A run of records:
- - -
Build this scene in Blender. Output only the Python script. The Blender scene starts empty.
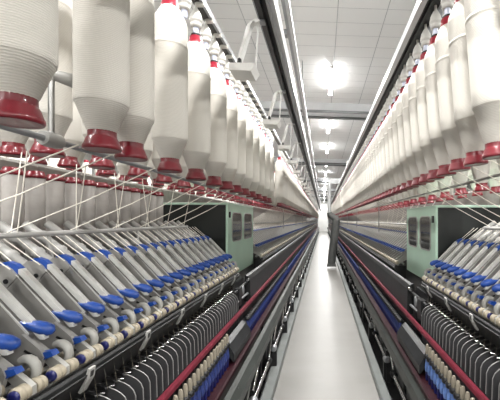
import bpy, bmesh, math, random
from mathutils import Vector, Matrix
random.seed(7)
S = bpy.context.scene
COL = S.collection
H = 1.55                      # camera height above the floor
PI = math.pi

# ------------------------------------------------------------------ materials
def mat(name, col, rough=0.5, metal=0.0, noise=0.0, nscale=8.0, bump=0.0, bscale=40.0, emit=None, estr=0.0, coat=0.0, spec=0.5):
    m = bpy.data.materials.new(name); m.use_nodes = True
    nt = m.node_tree; b = nt.nodes['Principled BSDF']
    b.inputs['Base Color'].default_value = (*col, 1)
    b.inputs['Roughness'].default_value = rough
    b.inputs['Metallic'].default_value = metal
    b.inputs['Coat Weight'].default_value = coat
    b.inputs['Specular IOR Level'].default_value = spec
    if emit:
        b.inputs['Emission Color'].default_value = (*emit, 1)
        b.inputs['Emission Strength'].default_value = estr
    tc = nt.nodes.new('ShaderNodeTexCoord')
    if noise:
        n = nt.nodes.new('ShaderNodeTexNoise'); n.inputs['Scale'].default_value = nscale
        n.inputs['Detail'].default_value = 4
        nt.links.new(tc.outputs['Object'], n.inputs['Vector'])
        r = nt.nodes.new('ShaderNodeMapRange')
        r.inputs['From Min'].default_value = .3; r.inputs['From Max'].default_value = .7
        r.inputs['To Min'].default_value = 1 - noise; r.inputs['To Max'].default_value = 1 + noise
        nt.links.new(n.outputs['Fac'], r.inputs['Value'])
        v = nt.nodes.new('ShaderNodeVectorMath'); v.operation = 'SCALE'
        v.inputs[0].default_value = col
        nt.links.new(r.outputs['Result'], v.inputs['Scale'])
        nt.links.new(v.outputs['Vector'], b.inputs['Base Color'])
    if bump:
        n2 = nt.nodes.new('ShaderNodeTexNoise'); n2.inputs['Scale'].default_value = bscale
        nt.links.new(tc.outputs['Object'], n2.inputs['Vector'])
        bp = nt.nodes.new('ShaderNodeBump'); bp.inputs['Strength'].default_value = bump
        bp.inputs['Distance'].default_value = .004
        nt.links.new(n2.outputs['Fac'], bp.inputs['Height'])
        nt.links.new(bp.outputs['Normal'], b.inputs['Normal'])
    return m

def roving_material(name, col, pitch=.0050):
    m = bpy.data.materials.new(name); m.use_nodes = True
    nt = m.node_tree; b = nt.nodes['Principled BSDF']
    b.inputs['Roughness'].default_value = .9
    b.inputs['Specular IOR Level'].default_value = .15
    tc = nt.nodes.new('ShaderNodeTexCoord')
    oi = nt.nodes.new('ShaderNodeObjectInfo')
    w = nt.nodes.new('ShaderNodeTexWave'); w.wave_type = 'BANDS'; w.bands_direction = 'Z'
    w.inputs['Scale'].default_value = 2 * PI / 20 / pitch
    w.inputs['Distortion'].default_value = 2.2; w.inputs['Detail'].default_value = 2
    w.inputs['Detail Scale'].default_value = 1.2
    nt.links.new(tc.outputs['Object'], w.inputs['Vector'])
    n = nt.nodes.new('ShaderNodeTexNoise'); n.inputs['Scale'].default_value = 30
    mp = nt.nodes.new('ShaderNodeMapping'); mp.inputs['Scale'].default_value = (.6, .6, 3)
    nt.links.new(tc.outputs['Object'], mp.inputs['Vector']); nt.links.new(mp.outputs['Vector'], n.inputs['Vector'])
    add = nt.nodes.new('ShaderNodeMath'); add.operation = 'MULTIPLY_ADD'
    nt.links.new(n.outputs['Fac'], add.inputs[0]); add.inputs[1].default_value = .7
    nt.links.new(w.outputs['Fac'], add.inputs[2])
    bp = nt.nodes.new('ShaderNodeBump'); bp.inputs['Strength'].default_value = .4; bp.inputs['Distance'].default_value = .0018
    nt.links.new(add.outputs['Value'], bp.inputs['Height']); nt.links.new(bp.outputs['Normal'], b.inputs['Normal'])
    # fibre tone varies a little from bobbin to bobbin; grooves between windings are coloured darker
    r = nt.nodes.new('ShaderNodeMapRange'); r.inputs['To Min'].default_value = .94; r.inputs['To Max'].default_value = 1.03
    nt.links.new(oi.outputs['Random'], r.inputs['Value'])
    r2 = nt.nodes.new('ShaderNodeMapRange'); r2.inputs['To Min'].default_value = .9; r2.inputs['To Max'].default_value = 1.02
    nt.links.new(w.outputs['Fac'], r2.inputs['Value'])
    mu = nt.nodes.new('ShaderNodeMath'); mu.operation = 'MULTIPLY'
    nt.links.new(r.outputs['Result'], mu.inputs[0]); nt.links.new(r2.outputs['Result'], mu.inputs[1])
    v = nt.nodes.new('ShaderNodeVectorMath'); v.operation = 'SCALE'; v.inputs[0].default_value = col
    nt.links.new(mu.outputs['Value'], v.inputs['Scale']); nt.links.new(v.outputs['Vector'], b.inputs['Base Color'])
    return m

M = dict(
    roving=roving_material('roving', (.70, .674, .618)),
    strand=mat('strand', (.84, .80, .72), .9),
    red=mat('red_plastic', (.17, .006, .015), .3, noise=.12, nscale=25, coat=.25),
    redcap=mat('red_cap_plastic', (.30, .014, .032), .35, noise=.1, nscale=25),
    maroon=mat('maroon_rail', (.020, .003, .006), .5, spec=.2, noise=.25, nscale=20),
    rail_red=mat('ring_rail_red', (.12, .012, .024), .4, spec=.3, noise=.2, nscale=20),
    holder=mat('holder_white', (.58, .57, .535), .4, noise=.05),
    neck=mat('holder_neck', (.62, .66, .80), .2),
    blackp=mat('black_plastic', (.012, .012, .013), .4),
    dark=mat('dark_steel', (.014, .0145, .015), .5, spec=.25, noise=.35, nscale=14),
    rim=mat('separator_rim', (.21, .21, .205), .4),
    plate=mat('separator_plate', (.042, .042, .044), .42, noise=.25, nscale=9),
    panel=mat('dark_panel', (.022, .023, .024), .42, spec=.25, noise=.35, nscale=6, bump=.05),
    bed=mat('machine_bed', (.022, .022, .023), .5, noise=.3, nscale=5),
    steel=mat('brushed_steel', (.42, .42, .41), .36, 1.0, noise=.12, nscale=12),
    chrome=mat('chrome', (.72, .72, .72), .16, 1.0),
    armgrey=mat('arm_grey', (.34, .332, .315), .4, .1, noise=.10, nscale=18),
    alu=mat('aluminium', (.74, .74, .72), .35, .2, noise=.06, nscale=20),
    blue=mat('blue_plastic', (.014, .065, .32), .34, noise=.12, nscale=40, coat=.2),
    copblue=mat('cop_blue', (.03, .045, .16), .35, noise=.25, nscale=40),
    coplight=mat('cop_light_blue', (.12, .21, .48), .35, noise=.2, nscale=40),
    navy=mat('navy_cap', (.012, .015, .10), .3),
    beige=mat('beige_roller', (.34, .30, .225), .5, noise=.12, nscale=50),
    cream=mat('cream_plastic', (.36, .355, .33), .4, noise=.08, nscale=20),
    yarn=mat('yarn', (.22, .195, .15), .9),
    green=mat('pale_green_paint', (.56, .77, .63), .35, noise=.05, nscale=4, coat=.15),
    black=mat('black_paint', (.013, .016, .015), .35, noise=.2, nscale=3),
    greygreen=mat('grey_green_paint', (.036, .040, .037), .45, spec=.25, noise=.18, nscale=5, coat=.1),
    strip=mat('base_strip', (.14, .15, .145), .4, spec=.3, noise=.15, nscale=6),
    tube=mat('grey_tube', (.33, .31, .29), .55, noise=.1, nscale=20),
    greyp=mat('grey_plastic', (.40, .395, .38), .45, noise=.1),
    railwhite=mat('rail_white', (.55, .56, .57), .35, noise=.04),
    railgrey=mat('rail_grey', (.30, .31, .32), .35, .4, noise=.08),
    bracket=mat('bracket_white', (.74, .74, .72), .4, noise=.04),
    hose=mat('hose_grey', (.075, .078, .075), .5, noise=.2, nscale=6),
    duct=mat('duct_grey', (.36, .37, .37), .45, noise=.1),
    beam=mat('beam_white', (.78, .80, .82), .5, noise=.03),
    pipe=mat('pipe_grey', (.22, .23, .235), .4),
    wall=mat('wall_white', (.82, .82, .80), .7, noise=.03, nscale=2),
    tubelight=mat('tube_light', (1, 1, 1), .4, emit=(1, .99, .97), estr=24),
    batten=mat('batten_white', (.85, .85, .85), .4),
    glass=mat('cabinet_glass', (.06, .062, .06), .08, noise=.5, nscale=9, coat=.5),
)

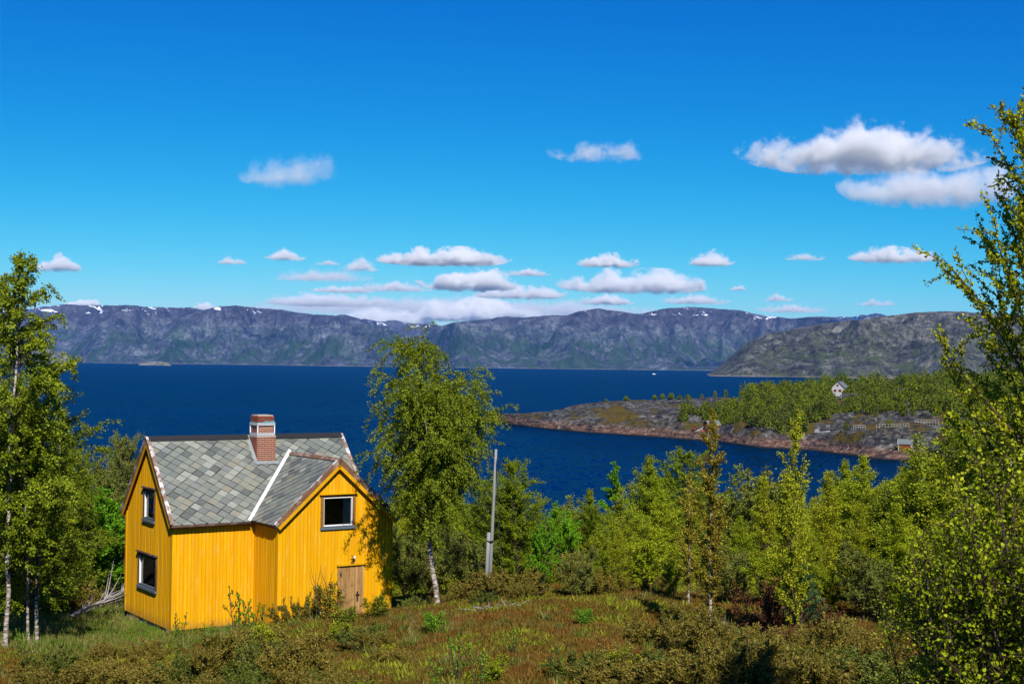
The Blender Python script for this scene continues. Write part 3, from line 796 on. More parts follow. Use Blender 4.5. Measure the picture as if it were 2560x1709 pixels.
# chimney
cx0, cx1, cy0, cy1 = 3.30, 3.97, 1.36, 2.03
ch = MB().box((cx0 + .012, cy0 + .012, 4.3), (cx1 - .012, cy1 - .012, 5.735)).box((cx0 + .06, cy0 + .06, 5.7351), (cx1 - .08, cy1 - .08, 6.43)).build('chimney', M['mortar'], house)
brick_meshes = {}
def brick(c, sx_, sy_, sz_):
    key = (round(sx_, 3), round(sy_, 3), round(sz_, 3))
    if key not in brick_meshes:
        mb = MB(); x, y, z, e = sx_ / 2, sy_ / 2, sz_ / 2, .005
        mb.box((-x, -y, -z + e), (x, y, z - e)); me = mb.mesh('brick'); me.materials.append(M['brick']); brick_meshes[key] = me
    o = obj('brick', brick_meshes[key], None, ch); o.location = c; return o
def course(x0, x1, y0, y1, z, h, odd, holes=()):
    bd = .09; gap = .013
    def run(a, b, fixed, along, outward):
        L_ = b - a; n = 3; bl_ = L_ / n
        cuts = [0, bl_ * .5, bl_ * 1.5, bl_ * 2.5, L_] if odd else [0, bl_, 2 * bl_, L_]
        for p, q in zip(cuts, cuts[1:]):
            m_ = a + (p + q) / 2; ln = q - p - gap
            if along == 'x': brick((m_, fixed, z + h / 2), ln, bd, h - gap)
            else: brick((fixed, m_, z + h / 2), bd, ln, h - gap)
    run(x0, x1, y0 + bd / 2, 'x', -1); run(x0, x1, y1 - bd / 2, 'x', 1)
    run(y0 + bd, y1 - bd, x0 + bd / 2, 'y', -1); run(y0 + bd, y1 - bd, x1 - bd / 2, 'y', 1)
hc_ = .064
for i in range(13): course(cx0, cx1, cy0, cy1, 5.735 - (i + 1) * hc_, hc_, i % 2)
for i in range(5): course(cx0 + .05, cx1 - .07, cy0 + .05, cy1 - .07, 5.79 + i * hc_, hc_, i % 2)
for i in range(3): course(cx0 + .02, cx1 - .06, cy0 + .02, cy1 - .06, 6.235 + i * hc_, hc_, i % 2)
MB().box((cx0 - .0, cy0 + .0, 5.736), (cx1, cy1, 5.765)).build('mortar_cap', M['mortar'], ch)
MB().box((cx0 + .05, cy0 + .05, 6.428), (cx1 - .10, cy1 - .09, 6.455)).build('mortar_cap', M['mortar'], ch)
for z0, z1 in ((5.775, 5.875), (6.115, 6.215)):
    fr = MB(); x0, x1, y0, y1 = cx0 + .01, cx1 - .03, cy0 + .01, cy1 - .03; t = .025
    fr.box((x0, y0, z0), (x1, y0 + t, z1)).box((x0, y1 - t, z0), (x1, y1, z1)).box((x0, y0 + t, z0), (x0 + t, y1 - t, z1)).box((x1 - t, y0 + t, z0), (x1, y1 - t, z1))
    fr.build('clamp_frame', M['grey_board'], ch)
for px_, py_ in ((x0 + .004, y0 + .004), (x1 - .034, y0 + .004), (x0 + .004, y1 - .034), (x1 - .034, y1 - .034)):
    MB().box((px_, py_, 5.8755), (px_ + .03, py_ + .03, 6.1145)).build('clamp_post', M['white'], ch)
tp = MB()
for k in range(6):
    xx = cx0 + .22 + k * .065
    tp.box((xx, cy0 - .002 + .004 * (k % 2), 6.214), (xx + .06, cy0 + .05, 6.236 + .012 * (k % 3)))
tp.build('tarpaulin_scrap', M['tarp'], ch)
# cement and lead round the foot of the chimney
fl = MB()
for k in range(18):
    t = k / 17; yy = cy0 - .05 + t * (cy1 - cy0 + .03)
    fl.prism([Vector((cx0 - .10 + .02 * math.sin(k * 2.1), yy, EAVE + SLOPE * yy + .055)), Vector((cx0 + .005, yy, EAVE + SLOPE * yy + .115)), Vector((cx0 + .005, yy + .045, EAVE + SLOPE * (yy + .045) + .115)), Vector((cx0 - .10 + .02 * math.sin(k * 1.3), yy + .045, EAVE + SLOPE * (yy + .045) + .055))], (0, 0, .012))
for k in range(14):
    xx = cx0 - .08 + k * .06
    fl.prism([main_f(xx, (cy0 + OE) / cosm - .10 - .02 * math.sin(k * 1.7), .05), main_f(xx + .06, (cy0 + OE) / cosm - .10 - .02 * math.sin(k * 2.9), .05), main_f(xx + .06, (cy0 + OE) / cosm + .02, .05), main_f(xx, (cy0 + OE) / cosm + .02, .05)], main_f(0, 0, .02) - main_f(0, 0, 0))
fl.build('flashing', M['zinc'], ch)

# ------------------------------------------------------------------ haze and clouds
def mk_haze(density):
    m = NM('haze_air'); v = m.n('VolumePrincipled', {'Color': (.10, .40, 1.0), 'Density': density, 'Anisotropy': .0})
    mt = m.vol(v); mt.cycles.homogeneous_volume = True
    return mt
hz = MB().box((-19000, -1500, -14.0), (19000, 24500, 800.0)).build('haze', mk_haze(1.7e-5))
tag(hz, 'pale blue air haze over the fjord and mountains', 'haze', kind='stuff')
hz.visible_shadow = True

def mk_cloud(name, seed, sx_, sy_, sz_, dens, cover, wisp):
    """density from fractal noise inside a soft flat-bottomed lens, in the cloud's own coordinates"""
    m = NM(name)
    o = m.objco()                                             # -1..1 across the cloud after scaling
    q = m.n('VectorMath', {0: o, 1: (1 / sx_, 1 / sy_, 1 / sz_)}, operation='MULTIPLY').outputs[0]
    off = m.n('VectorMath', {0: o, 1: (seed * 137.0, seed * 71.0, seed * 53.0)}, operation='ADD').outputs[0]
    big = m.noise(.62 / sz_, 2, off, .5, .4); mid = m.noise(1.9 / sz_, 3, off, .55, .5); sm_ = m.noise(5.5 / sz_, 6, off, .66)
    sep = m.n('SeparateXYZ', {0: q})
    r2 = m.n('VectorMath', {0: m.n('CombineXYZ', {0: sep.outputs[0], 1: sep.outputs[1]}).outputs[0], 1: m.n('CombineXYZ', {0: sep.outputs[0], 1: sep.outputs[1]}).outputs[0]}, operation='DOT_PRODUCT').outputs['Value']
    prof = m.math('SUBTRACT', 1.0, r2)                       # 1 in the middle, 0 at the rim
    z = sep.outputs[2]
    top = m.math('SUBTRACT', m.math('ADD', m.math('MULTIPLY', prof, .75), m.math('MULTIPLY', m.math('SUBTRACT', big, .5), 2.6)), m.math('ADD', z, .30))
    bot = m.math('MULTIPLY', m.math('ADD', z, m.math('ADD', .42, m.math('MULTIPLY', m.math('SUBTRACT', mid, .5), .5))), 2.2)
    s = m.math('MINIMUM', top, m.math('MINIMUM', bot, m.math('ADD', m.math('MULTIPLY', prof, 1.3), m.math('MULTIPLY', m.math('SUBTRACT', big, .55), 1.6))))
    f = m.math('ADD', s, m.math('ADD', m.math('MULTIPLY', m.math('SUBTRACT', mid, .5), 1.6), m.math('ADD', m.math('MULTIPLY', m.math('SUBTRACT', sm_, .5), 1.1), cover - .60)))
    d = m.math('MULTIPLY', m.maprange(f, .0, wisp), dens)
    v = m.n('VolumePrincipled', {'Color': (.97, .96, .94), 'Density': d, 'Anisotropy': -.1})
    mt = m.vol(v); mt.cycles.volume_step_rate = .6
    return mt

def cloud(dx_, dy_, w, h, label, seed, dist=None, dens=1.0, cover=.5, wisp=.35, thick=1.0):
    """one cloud at a viewed pixel; base near 1500 m unless dist is given"""
    sx, sy = dx_ * DS, dy_ * DS
    d = ray(sx, sy)
    D = dist or (1700 - CAM_Z) / max(d.z, .02)
    a = w * DS / FPX * D / 2; c = h * 1.35 * DS / FPX * D / 2
    b = max(a * .6, c)
    me = bpy.data.meshes.new('cloud'); bm = bmesh.new(); bmesh.ops.create_icosphere(bm, subdivisions=3, radius=1.0)
    rr = random.Random(seed)
    for v in bm.verts:
        v.co.x *= a * 1.08; v.co.y *= b * 1.08; v.co.z = v.co.z * c * (1.02 if v.co.z > 0 else .72)
    bm.to_mesh(me); bm.free()
    for p in me.polygons: p.use_smooth = True
    o = obj('cloud', me, mk_cloud('cloud_vapour', seed, a, b, c, dens * 6.0 / (c * 2) * thick, cover + .03, wisp * 1.25))
    o.location = d * D + Vector((0, 0, CAM_Z))
    tag(o, label, 'cloud', 'fair-weather clouds')
    return o
CLOUDS = [
 (1985, 345, 580, 120, 'largest cloud, long white upper bank high at the right', 31, None, 1.0, .62, .3),
 (2130, 425, 400, 130, 'grey-white cloud hanging just under the largest cloud at the right', 2, None, .7, .6, .45),
 (660, 392, 230, 110, 'ragged lilac-grey cloud floating alone above the house', 3, None, .3, .55, .45),
 (1372, 348, 230, 62, 'thin lilac cloud high in the middle of the sky', 4, None, .25, .55, .5),
 (132, 606, 125, 48, 'small white cloud above the left trees and mountain', 5, None, .9, .6, .35),
 (533, 598, 70, 26, 'tiny greyish cloud left of a small rounded white one', 6, None, .6, .6, .4),
 (655, 585, 98, 36, 'small rounded white cloud over the chimney side of the sky', 7, None, .9, .6, .35),
 (750, 603, 66, 15, 'faint thin grey streak cloud beside the small rounded cloud', 8, None, .35, .6, .5),
 (828, 608, 95, 44, 'small grey-white puffed cloud left of a long flat white cloud', 9, None, .8, .6, .4),
 (735, 632, 250, 38, 'long blue-grey flat cloud low at left of centre', 10, None, .25, .6, .5),
 (1015, 592, 310, 44, 'long flat white cloud above the birch top', 11, None, 1.0, .64, .3),
 (1078, 643, 240, 64, 'brightest white heaped cloud straight above the weeping birch', 12, None, 1.3, .68, .25),
 (1210, 625, 115, 22, 'small flat grey cloud right of the brightest cloud', 13, None, .6, .6, .4),
 (1395, 600, 150, 36, 'white loaf-shaped cloud right of centre, apart from the low bank', 14, None, 1.1, .64, .3),
 (1630, 596, 110, 42, 'small bright white cloud with flat base over the right mountain', 15, None, 1.1, .64, .3),
 (1845, 590, 100, 20, 'faint pinkish wisp of cloud left of a long pale cloud', 16, None, .4, .58, .5),
 (2045, 586, 200, 44, 'long pale cloud just left of the near right tree', 17, None, .9, .64, .35),
 (1455, 650, 350, 58, 'wide grey and white cloud low over the snowy ridge', 18, None, .9, .66, .35),
 (790, 664, 150, 20, 'thin grey cloud bar low over the middle mountain', 19, None, .5, .62, .45),
 (760, 690, 310, 36, 'broad pale cloud sheet resting low behind the middle mountain', 20, 34000, .6, .66, .5),
 (900, 658, 190, 30, 'grey cloud bar touching the left end of the brightest cloud', 21, None, .5, .62, .5),
 (1190, 672, 220, 36, 'grey-white cloud under the brightest heaped cloud', 22, None, .8, .64, .4),
 (1390, 688, 140, 30, 'small white cloud low under the wide grey and white one', 23, 33000, .9, .64, .35),
 (1595, 687, 160, 30, 'pale cloud low over the highest snowy peak', 24, 33000, .6, .64, .45),
 (1690, 661, 44, 15, 'tiny grey cloud dot right of the wide grey and white cloud', 25, None, .5, .62, .4),
 (1785, 683, 80, 24, 'faint small cloud above the saddle at the right', 26, 33000, .5, .62, .5),
 (1815, 708, 160, 26, 'faint cloud lying on the mountain line at the right', 27, 42000, .45, .62, .5),
 (2010, 694, 100, 22, 'faint grey cloud over the small far blue peak', 28, 38000, .35, .6, .5),
 (885, 730, 230, 44, 'bright white cloud behind the dip in the mountains', 29, 44000, 1.2, .68, .3),
 (1085, 716, 330, 56, 'bright white cloud bank behind the birch top on the skyline', 30, 44000, 1.1, .68, .3),
 (1060, 706, 1000, 46, 'faint whitish cloud bank spread low along the middle skyline', 34, 52000, .30, .56, .6),
 (190, 697, 85, 22, 'low white cloud peeping over the left plateau', 1, 44000, 1.2, .68, .3),
 (470, 704, 66, 30, 'white cloud peeping over the notch of the left mountains', 32, 44000, 1.3, .68, .3),
]
for (x_, y_, w_, h_, lb, sd, di, dn, cv_, wi) in CLOUDS: cloud(x_, y_, w_, h_, lb, sd, di, dn, cv_, wi)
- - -
With the pictures left out, restate word for word every line of the data above, from the first down to the line that contains "PI = math.pi".

Build this scene in Blender. Output only the Python script. The Blender scene starts empty.
import bpy, bmesh, math, random
from mathutils import Vector, Matrix
random.seed(7)
S = bpy.context.scene
COL = S.collection
H = 1.55                      # camera height above the floor
PI = math.pi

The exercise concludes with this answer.